Monday, December 13, 2010

The Trophy
oil on canvas
114"x78"

Hung Liu is a Chinese-American contemporary artist.  Much of her paintings deal with Chinese history and philosophy, as she was trained in the Chinese Socialist Realist style.  She combines realism with abstract, in a non surrealist fashion, which really highlights the emotion in her pieces.  Devoid of typical backgrounds and negative spaces associated with her subject's backgrounds, the subjects are set free within the pieces and shine as main actors, if not heroes.  I enjoy her style because it really blends two opposite techniques in a way that feels natural an unobtrusive.

collage

this is a project for surface research. the assignment was to take multiple pictures of a place or an object of our choice and collage them together.  after this step, we were told to paint the collage in acrylics.  the place i chose is under a bridge leaving richmond, which supports the foot bridge to belle isle.  i didn't want the composition to be a replication of the actual scene, but i wanted the viewer to be able to know that they were looking at the underside of a bridge.
this is my first time painting since high school, and the piece still needs a lot of work, i'm going to add more values and a little more detail.

final surface project

for our final surface project we were told we could do anything we wanted.  i was working with $0, but had a panel that my roommate found in the trash at the fine arts building and papier mache supplies left over from my space research project.  my initial plan was to build textures and different levels off of the panel with the mache and paint on top of the mache.  however, as i was testing this out, the paper folded over like fabric.  this gave me the idea to make the piece above.  i applied a layer of mache, and then added the folding fabric-esque paper on top of it.  i charcoaled the edges and inside the folds to accentuate them.
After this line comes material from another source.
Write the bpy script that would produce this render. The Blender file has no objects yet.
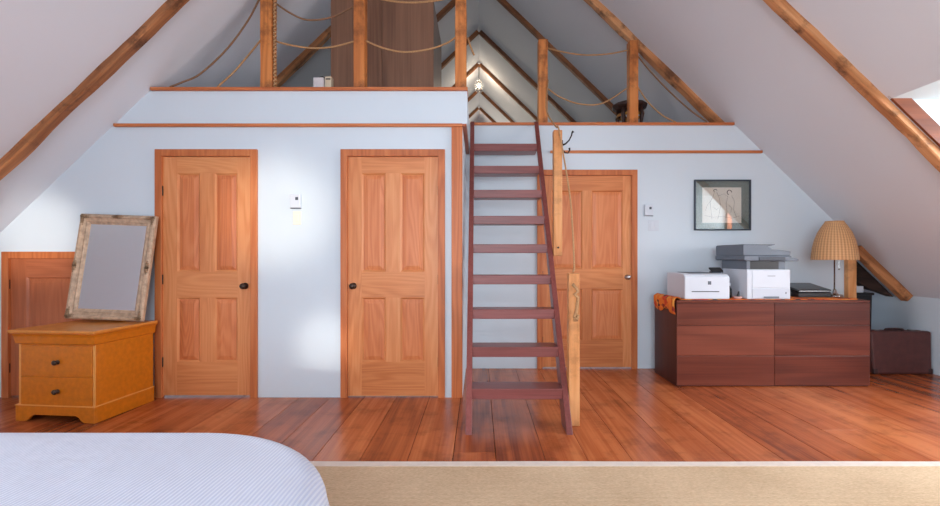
import bpy, bmesh, math, random
from mathutils import Vector, Matrix, noise
random.seed(7)
SC = bpy.context.scene
COL = SC.collection
R = math.radians

# ---------------------------------------------------------------- camera
F = 455.0
CH = 1.19
cam_d = bpy.data.cameras.new('camera')
cam_d.sensor_width = 36.0
cam_d.lens = 36.0 * F / 940.0
cam_d.shift_x = -9.0 / 940.0
cam_d.shift_y = 4.0 / 940.0
cam_d.clip_start = 0.05
cam = bpy.data.objects.new('camera', cam_d)
COL.objects.link(cam)
cam.location = (0, 0, CH)
cam.rotation_euler = (R(90), 0, 0)
SC.camera = cam

# ---------------------------------------------------------------- view, world, daylight
SC.view_settings.view_transform = 'Standard'
SC.view_settings.look = 'None'
SC.view_settings.gamma = 1.0
SC.view_settings.use_curve_mapping = False
SC.view_settings.exposure = -0.12

W = bpy.data.worlds.new('sky')
SC.world = W
W.use_nodes = True
bg = W.node_tree.nodes['Background']
bg.inputs[0].default_value = (0.75, 0.87, 1.0, 1)
bg.inputs[1].default_value = 1.0


def area(name, loc, rot, sx, sy, power, col):
    d = bpy.data.lights.new(name, 'AREA')
    d.shape = 'RECTANGLE'
    d.size = sx
    d.size_y = sy
    d.energy = power
    d.color = col
    o = bpy.data.objects.new(name, d)
    COL.objects.link(o)
    o.location = loc
    o.rotation_euler = rot
    return o


def spot(name, loc, target, power, deg, blend, col, rad=0.15):
    d = bpy.data.lights.new(name, 'SPOT')
    d.energy = power
    d.spot_size = R(deg)
    d.spot_blend = blend
    d.color = col
    d.shadow_soft_size = rad
    o = bpy.data.objects.new(name, d)
    COL.objects.link(o)
    o.location = loc
    o.rotation_euler = (Vector(target) - Vector(loc)).to_track_quat('-Z', 'Y').to_euler()
    return o


# daylight outside the tall gable window behind the bed and outside the right dormer window
area('daylight_gable_window', (0.0, -3.0, 1.75), (R(90), 0, 0), 3.3, 2.7, 290, (0.78, 0.90, 1.0))
area('daylight_dormer_window', (5.0, 2.2, 1.75), (R(90), 0, R(90)), 1.9, 1.2, 200, (0.95, 0.96, 1.0))
area('fill_left_dormer', (-5.0, -0.9, 1.75), (R(90), 0, R(-90)), 1.9, 1.2, 330, (0.95, 0.96, 1.0))  # fill lamp added to brighten the slopes through the added left dormer
area('fill_loft_warm', (0.0, 13.85, 3.75), (R(-90), 0, 0), 0.9, 0.9, 110, (1.0, 0.88, 0.70))  # warm fill lamp added to brighten the loft from out of view
# low sun glancing in through the gable window
spot('sun_glint_door', (0.75, -6.0, 2.5), (-1.72, 3.86, 1.56), 3000, 6.8, 1.0, (1.0, 0.90, 0.74), 0.12)
spot('sun_glint_wall', (1.15, -6.0, 1.6), (-1.30, 3.86, 0.46), 2300, 3.8, 1.0, (1.0, 0.93, 0.82), 0.1)
spot('sun_glint_gable', (0.2, -6.0, 2.3), (-3.75, 3.86, 1.36), 4200, 5.2, 1.0, (1.0, 0.93, 0.82), 0.1)


# ---------------------------------------------------------------- materials
def new_mat(name):
    m = bpy.data.materials.new(name)
    m.use_nodes = True
    return m, m.node_tree, m.node_tree.nodes, m.node_tree.links, m.node_tree.nodes['Principled BSDF']


def lin(c):
    def f(v):
        v /= 255.0
        return v / 12.92 if v <= 0.04045 else ((v + 0.055) / 1.055) ** 2.4
    return (f(c[0]), f(c[1]), f(c[2]), 1.0)


def plain(name, col, rough=0.5, metal=0.0, var=0.06, nscale=8.0, bump=0.0, bscale=60.0, spec=0.5):
    m, nt, N, L, b = new_mat(name)
    tc = N.new('ShaderNodeTexCoord')
    nz = N.new('ShaderNodeTexNoise')
    nz.inputs['Scale'].default_value = nscale
    nz.inputs['Detail'].default_value = 4
    L.new(tc.outputs['Object'], nz.inputs['Vector'])
    rp = N.new('ShaderNodeValToRGB')
    c = lin(col)
    rp.color_ramp.elements[0].position = 0.3
    rp.color_ramp.elements[1].position = 0.7
    rp.color_ramp.elements[0].color = tuple(v * (1 - var) for v in c[:3]) + (1,)
    rp.color_ramp.elements[1].color = tuple(min(1, v * (1 + var)) for v in c[:3]) + (1,)
    L.new(nz.outputs['Fac'], rp.inputs['Fac'])
    L.new(rp.outputs['Color'], b.inputs['Base Color'])
    b.inputs['Roughness'].default_value = rough
    b.inputs['Metallic'].default_value = metal
    b.inputs['Specular IOR Level'].default_value = spec
    if bump > 0:
        n2 = N.new('ShaderNodeTexNoise')
        n2.inputs['Scale'].default_value = bscale
        n2.inputs['Detail'].default_value = 5
        L.new(tc.outputs['Object'], n2.inputs['Vector'])
        bp = N.new('ShaderNodeBump')
        bp.inputs['Strength'].default_value = bump
        bp.inputs['Distance'].default_value = 0.01
        L.new(n2.outputs['Fac'], bp.inputs['Height'])
        L.new(bp.outputs['Normal'], b.inputs['Normal'])
    return m


def wood(name, dark, mid, light, axis='Z', rough=0.45, rings=26.0, sc=3.0, stretch=0.10, fine=0.5,
         island=False, knots=0.0, spec=0.4, tone=0.35, ring=0.6, rot=None):
    """Contour lines of a stretched noise read as sawn wood grain."""
    m, nt, N, L, b = new_mat(name)
    tc = N.new('ShaderNodeTexCoord')
    mp = N.new('ShaderNodeMapping')
    s = {'X': (stretch, 1, 1), 'Y': (1, stretch, 1), 'Z': (1, 1, stretch)}[axis]
    mp.inputs['Scale'].default_value = tuple(v * sc for v in s)
    if rot is not None:
        mp.vector_type = 'TEXTURE'
        mp.inputs['Rotation'].default_value = (0, rot, 0)
        mp.inputs['Scale'].default_value = tuple(1 / (v * sc) for v in s)
    L.new(tc.outputs['Object'], mp.inputs['Vector'])
    off = N.new('ShaderNodeCombineXYZ')
    if island:
        src = N.new('ShaderNodeNewGeometry').outputs['Random Per Island']
    else:
        src = N.new('ShaderNodeObjectInfo').outputs['Random']
    ml = N.new('ShaderNodeMath')
    ml.operation = 'MULTIPLY'
    ml.inputs[1].default_value = 37.0
    L.new(src, ml.inputs[0])
    for i in range(3):
        L.new(ml.outputs[0], off.inputs[i])
    ad = N.new('ShaderNodeVectorMath')
    ad.operation = 'ADD'
    L.new(mp.outputs['Vector'], ad.inputs[0])
    L.new(off.outputs[0], ad.inputs[1])
    nz = N.new('ShaderNodeTexNoise')
    nz.inputs['Scale'].default_value = 1.0
    nz.inputs['Detail'].default_value = 2.0
    nz.inputs['Roughness'].default_value = 0.45
    L.new(ad.outputs[0], nz.inputs['Vector'])
    k = N.new('ShaderNodeMath')
    k.operation = 'MULTIPLY'
    k.inputs[1].default_value = rings * 5.0
    L.new(nz.outputs['Fac'], k.inputs[0])
    sn = N.new('ShaderNodeMath')
    sn.operation = 'SINE'
    L.new(k.outputs[0], sn.inputs[0])
    sh = N.new('ShaderNodeMath')
    sh.operation = 'MULTIPLY_ADD'
    sh.inputs[1].default_value = 0.5 * ring
    sh.inputs[2].default_value = 0.5
    L.new(sn.outputs[0], sh.inputs[0])
    sn = sh
    # fine fibre
    mp2 = N.new('ShaderNodeMapping')
    mp2.inputs['Scale'].default_value = tuple(v * sc * 22 if v == 1 else v * sc * 8 for v in s)
    if rot is not None:
        mp2.vector_type = 'TEXTURE'
        mp2.inputs['Rotation'].default_value = (0, rot, 0)
        mp2.inputs['Scale'].default_value = tuple(1 / (v * sc * 22) if v == 1 else 1 / (v * sc * 8) for v in s)
    L.new(tc.outputs['Object'], mp2.inputs['Vector'])
    nf = N.new('ShaderNodeTexNoise')
    nf.inputs['Scale'].default_value = 1.0
    nf.inputs['Detail'].default_value = 3.0
    L.new(mp2.outputs['Vector'], nf.inputs['Vector'])
    mx = N.new('ShaderNodeMix')
    mx.data_type = 'FLOAT'
    mx.inputs[0].default_value = fine
    L.new(sn.outputs[0], mx.inputs[2])
    L.new(nf.outputs['Fac'], mx.inputs[3])
    # slow tone drift
    nb = N.new('ShaderNodeTexNoise')
    nb.inputs['Scale'].default_value = 0.6
    nb.inputs['Detail'].default_value = 2.0
    L.new(ad.outputs[0], nb.inputs['Vector'])
    sub = N.new('ShaderNodeMath')
    sub.operation = 'SUBTRACT'
    L.new(nb.outputs['Fac'], sub.inputs[0])
    sub.inputs[1].default_value = 0.5
    tm = N.new('ShaderNodeMath')
    tm.operation = 'MULTIPLY_ADD'
    L.new(sub.outputs[0], tm.inputs[0])
    tm.inputs[1].default_value = tone * 2.2
    L.new(mx.outputs[0], tm.inputs[2])
    last = tm.outputs[0]
    rs = N.new('ShaderNodeMath')
    rs.operation = 'SUBTRACT'
    L.new(src, rs.inputs[0])
    rs.inputs[1].default_value = 0.5
    ra = N.new('ShaderNodeMath')
    ra.operation = 'MULTIPLY_ADD'
    L.new(rs.outputs[0], ra.inputs[0])
    ra.inputs[1].default_value = 0.22 if island else 0.14
    L.new(last, ra.inputs[2])
    last = ra.outputs[0]
    rp = N.new('ShaderNodeValToRGB')
    e = rp.color_ramp.elements
    e[0].position = 0.12
    e[0].color = lin(light)
    e[1].position = 0.92
    e[1].color = lin(dark)
    q = e.new(0.52)
    q.color = lin(mid)
    L.new(last, rp.inputs['Fac'])
    colour = rp.outputs['Color']
    if knots > 0:
        vo = N.new('ShaderNodeTexNoise')
        vo.inputs['Scale'].default_value = 5.0
        vo.inputs['Detail'].default_value = 6.0
        vo.inputs['Roughness'].default_value = 0.65
        L.new(tc.outputs['Object'], vo.inputs['Vector'])
        kr = N.new('ShaderNodeValToRGB')
        kr.color_ramp.elements[0].position = 0.50
        kr.color_ramp.elements[0].color = (0, 0, 0, 1)
        kr.color_ramp.elements[1].position = 0.64
        kr.color_ramp.elements[1].color = (knots, knots, knots, 1)
        L.new(vo.outputs['Fac'], kr.inputs['Fac'])
        km = N.new('ShaderNodeMix')
        km.data_type = 'RGBA'
        L.new(kr.outputs['Color'], km.inputs[0])
        L.new(colour, km.inputs[6])
        km.inputs[7].default_value = tuple(v * 0.35 for v in lin(dark)[:3]) + (1,)
        colour = km.outputs[2]
    L.new(colour, b.inputs['Base Color'])
    b.inputs['Roughness'].default_value = rough
    b.inputs['Specular IOR Level'].default_value = spec
    bp = N.new('ShaderNodeBump')
    bp.inputs['Strength'].default_value = 0.08
    bp.inputs['Distance'].default_value = 0.004
    L.new(nf.outputs['Fac'], bp.inputs['Height'])
    L.new(bp.outputs['Normal'], b.inputs['Normal'])
    return m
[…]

surface research/book/untitled

we were given an assignment to make a book documenting a week in our lives.  we could make the book as realistic or abstract as we wanted, as long as it captured seven days of time.
i took a picture each day (sometimes multiple) and the pictures on transparencies.  i then matted each one and bound them together into an accordion style book.  the images don't have backs on them so you can see through them. you can close two together at once to combine them.  the book has no front or back cover, so when it is closed, all of the pictures combine to create a dreamy mixture of colors and pictures.

Saturday, December 4, 2010

Julie Mehretu


Stadia III (2004)
Julia Mehretu
ink and acrylic on canvas

This piece is meant to depict how the news and media made the Iraq war feel more like a video game than a real current event.  Subtle explosions, building diagrams, and geometric shapes are subtly drawn in ink in the background, while bright, geometric acrylic shapes are painted in the foreground.  The sporadic nature of the shapes offset the action in the background, and leave the viewer slightly confused without a focal point.  Here is a closer view of the ink in the background:


Charles Sheeler


Steel-Croton (1953)
Charles Sheeler
oil on canvas

Charles Sheeler is among a group of artists known as precisionists, who depict machine-age monuments of America in their art.  The piece is a layered, dizzied depiction of a steel-span bridge, with a composition based on French cubism.  This layering, almost like a multiple exposure, creates a feeling of fluidity, which was largely influenced by the mindset of the time it was created - as the country's industrial growth was exponential.

artist John Sloan


Stein at Window, Sixth Avenue (1918)
John Sloan
oil on canvas

Our Surface Research class went to the Virginia Museum of Fine Art (VMFA) to gain inspiration for our final projects, which are free of constraints or assigned concepts - we can do anything we want to.  In this piece, artist John Sloan painted the traditional, familiar model in the studio.  What is different, however, is that she isn't the typical object of beauty you find in classical paintings.  She's his sitter, Efzenka Stein, an immigrant from Bohemia.  She gazes out the window at the newly industrialized city, dressed in her working clothes.  This portrayal of simplicity, realism, and truth is beauty within itself.